[WHAT IS ASKED] Scan the lines below for the word "from". Copy each line you find it in.

[DATA LINES]
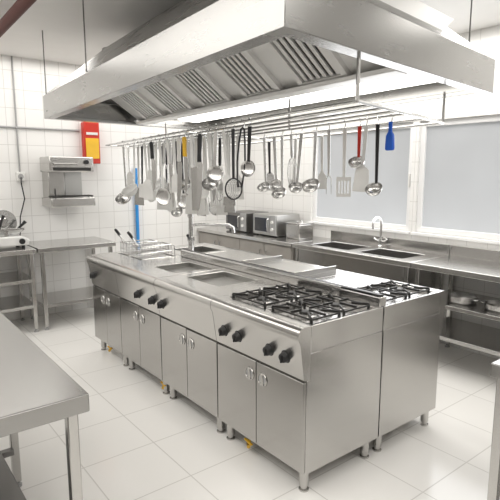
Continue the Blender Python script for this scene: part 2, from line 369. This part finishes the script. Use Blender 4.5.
# ------------------------------------------------------------------ utensil rack
RP = Vector((1.73, 1.45)); RQ = Vector((2.89, 1.745)); RD = Vector((.07, .9975))*3.28
def rail(k, s):
    p = RP+(RQ-RP)*k+RD*s; return Vector((p.x, p.y, 2.0-.045*s))
rack = thing('utensil_rack', (2.3, 3.0, 2.0), 'chrome rail rack hanging from the hood and carrying the kitchen utensils', 'utensil rack')
for k in (0, .125, .25, .375, .5, .75, 1):
    MB().tube([rail(k, 0), rail(k, .5), rail(k, 1)], .0075, 10).build('rail', 'chrome', rack)
for s in (0, .5, 1):
    MB().tube([rail(0, s), rail(.5, s), rail(1, s)], .0085, 10).build('cross_bar', 'chrome', rack)
for k, s, z in ((0, 0, 2.184), (1, 0, 2.184), (.5, .3, 2.189), (.5, .9, 2.189)):
    p = rail(k, s); MB().tube([p, (p.x, p.y, z)], .0085, 10).build('hanger', 'chrome', rack)
def rail_at(px, k):
    a, b = 0., 1.
    for _ in range(40):
        c = (a+b)/2
        if proj_x(rail(k, c)) > px: a = c
        else: b = c
    return rail(k, (a+b)/2)
def utensil(name, px, k, kind, L, label, hm='utensil', bm_='utensil', jit=0., size=1.):
    L *= 1.08 if k > .4 else 1.18
    size *= 1.0 if k > .4 else 1.12
    p = rail_at(px, k)
    t = thing(name, p, label, name.replace('_', ' '), 'kitchen utensils hanging on the rack', rz=-PI/2+math.radians(jit+22))
    t.rotation_euler.x = random.uniform(-.05, .05); t.rotation_euler.y = random.uniform(-.07, .07)
    hk = MB(); hk.tube([(0, 0, -.04), (0, .011, -.022), (0, .0125, -.004), (0, .009, .009), (0, 0, .0115), (0, -.009, .009), (0, -.0125, -.004)], .003, 6)
    def strap(z0, z1, w0=.009, w1=.0125, th=.0028, mt=hm):
        m = MB(); m.prism([(-w0, z0), (w0, z0), (w1, z1), (-w1, z1)], FXZ, -th, th); return m.build('handle', mt, t, .0012, local=True)
    if kind in ('ladle', 'bigladle'):
        R_ = (.048 if kind == 'ladle' else .066)*size
        strap(-(L-R_*1.0), -.035, .008, .0115)
        ax = Vector((0, -.62, .78)); pr = []
        for i in range(9):
            a = i/8*PI/2; pr.append((R_*math.sin(a), -R_*.85*math.cos(a)))
        pr += [(R_*1.03, .002), (R_*.96, .002)]
        for i in range(7, -1, -1):
            a = i/8*PI/2; pr.append((R_*.95*math.sin(a), -R_*.80*math.cos(a)))
        m = MB(); m.lathe(pr, (0, -R_*.78, -L+R_*.5), ax, 24); m.build('bowl', bm_, t, local=True)
    elif kind == 'skimmer':
        R_ = .062*size
        strap(-(L-2*R_+.01), -.035)
        m = MB(); ax = Vector((0, -1, .12))
        m.lathe([(0, -.012), (R_*.55, -.009), (R_*.9, 0), (R_, .005), (R_*.97, .008), (R_*.87, .003), (R_*.5, -.005), (0, -.008)], (0, 0, -L+R_), ax, 28); m.build('disc', bm_, t, local=True)
    elif kind == 'turner':
        hb = .14*size; wb = .048*size
        strap(-(L-hb), -.035, .008, .0125)
        m = MB(); m.prism([(-.010, -L+hb+.012), (.010, -L+hb+.012), (wb*.8, -L+hb-.015), (wb, -L), (-wb, -L), (-wb*.8, -L+hb-.015)], FXZ, -.0013, .0013); m.build('blade', bm_, t, local=True)
    elif kind == 'slotted':
        hb = .12*size; wb = .045*size
        strap(-(L-hb), -.035, .008, .0125)
        m = MB(); m.plate(FXZ, [-wb, wb], [-L, -L+hb], -.0013, .0013, [(-wb*.7+i*wb*.4, -wb*.7+i*wb*.4+wb*.2, -L+.02, -L+hb-.025) for i in range(4)]); m.build('blade', bm_, t, local=True)
    elif kind == 'knife':
        lb = L*.62
        m = MB(); m.prism([(-.012, -L+lb), (.013, -L+lb), (.026, -L+lb-.02), (.025, -L+lb*.45), (.008, -L+.03), (-.010, -L), (-.012, -L+.1)], FXZ, -.0011, .0011); m.build('blade', bm_, t, local=True)
        m = MB(); m.prism([(-.014, -L+lb-.005), (.015, -L+lb-.005), (.012, -L+lb+.05), (.016, -.05), (.009, -.035), (-.011, -.035), (-.016, -.05), (-.013, -L+lb+.06)], FXZ, -.009, .009); m.build('handle', hm, t, .003, local=True)
    elif kind == 'cleaver':
        lb = L*.55
        m = MB(); m.prism([(-.02, -L+lb), (.03, -L+lb), (.042, -L+lb-.012), (.042, -L+.012), (.03, -L), (-.02, -L)], FXZ, -.0014, .0014); m.build('blade', bm_, t, local=True)
        m = MB(); m.prism([(-.016, -L+lb-.005), (.012, -L+lb-.005), (.013, -.045), (.008, -.035), (-.012, -.035), (-.017, -.045)], FXZ, -.009, .009); m.build('handle', hm, t, .003, local=True)
    elif kind == 'strainer':
        R_ = .055*size
        strap(-(L-2*R_), -.035, .007, .010, .005)
        m = MB(); m.tube([(R_*math.cos(a), 0, -L+R_+R_*math.sin(a)) for a in [i*2*PI/28 for i in range(28)]], .0045, 8, closed=True); m.build('rim', hm, t, local=True)
        m = MB()
        for i in range(-4, 5):
            q = i/5*R_; hh = math.sqrt(R_*R_-q*q)
            for sw in (0, 1):
                pts = []
                for j in range(7):
                    e = -hh+2*hh*j/6; d = .6*math.sqrt(max(0, R_*R_-q*q-e*e))
                    pts.append((q, d, -L+R_+e) if sw == 0 else (e, d, -L+R_+q))
                m.tube(pts, .0016, 4)
        m.build('wire_mesh_bowl', 'utensil', t, local=True)
    elif kind == 'tongs':
        for sg in (-1, 1):
            m = MB(); m.tube([(0, 0, -.035), (sg*.012, 0, -.045), (sg*.022, 0, -.12), (sg*.03, 0, -L*.6), (sg*.022, 0, -L+.05), (sg*.012, 0, -L)], [.004, .0055, .0055, .0055, .005, .008], 8); m.build('arm', hm, t, local=True)
    elif kind == 'whisk':
        m = MB(); m.tube([(0, 0, -.035), (0, 0, -.06), (0, 0, -L*.42), (0, 0, -L*.48)], [.007, .011, .012, .007], 10); m.build('handle', hm, t, local=True)
        m = MB()
        for q in range(5):
            a = q*PI/5; c_, s_ = math.cos(a), math.sin(a); z0 = -L*.46; pts = []
            for i in range(13):
                ang = i/12*2*PI
                pts.append((c_*.036*math.sin(ang), s_*.036*math.sin(ang), z0-(L*.54)*(1-math.cos(ang))/2))
            m.tube(pts, .0018, 5)
        m.build('wire_loops', bm_, t, local=True)
    elif kind == 'fork':
        strap(-(L-.12), -.035, .007, .011)
        m = MB(); m.tube([(-.016, 0, -L), (-.016, 0, -L+.10), (0, 0, -L+.125), (.016, 0, -L+.10), (.016, 0, -L)], [.0015, .0035, .0045, .0035, .0015], 8); m.build('tines', bm_, t, local=True)
    elif kind == 'scoop':
        strap(-L*.5, -.03, .010, .009, .006)
        m = MB(); m.prism([(-.010, -L*.45), (.010, -L*.45), (.022, -L*.56), (.026, -L*.95), (.020, -L), (-.020, -L), (-.026, -L*.95), (-.022, -L*.56)], FXZ, -.012, .012); m.build('scoop_head', bm_, t, .006, local=True)
    hk.build('hook', 'chrome', t, local=True)
    return t
U = utensil; W_ = 'white_p'; B_ = 'black'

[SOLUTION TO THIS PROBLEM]
Continue the Blender Python script for this scene: part 2, from line 369. This part finishes the script. Use Blender 4.5.
rack = thing('utensil_rack', (2.3, 3.0, 2.0), 'chrome rail rack hanging from the hood and carrying the kitchen utensils', 'utensil rack')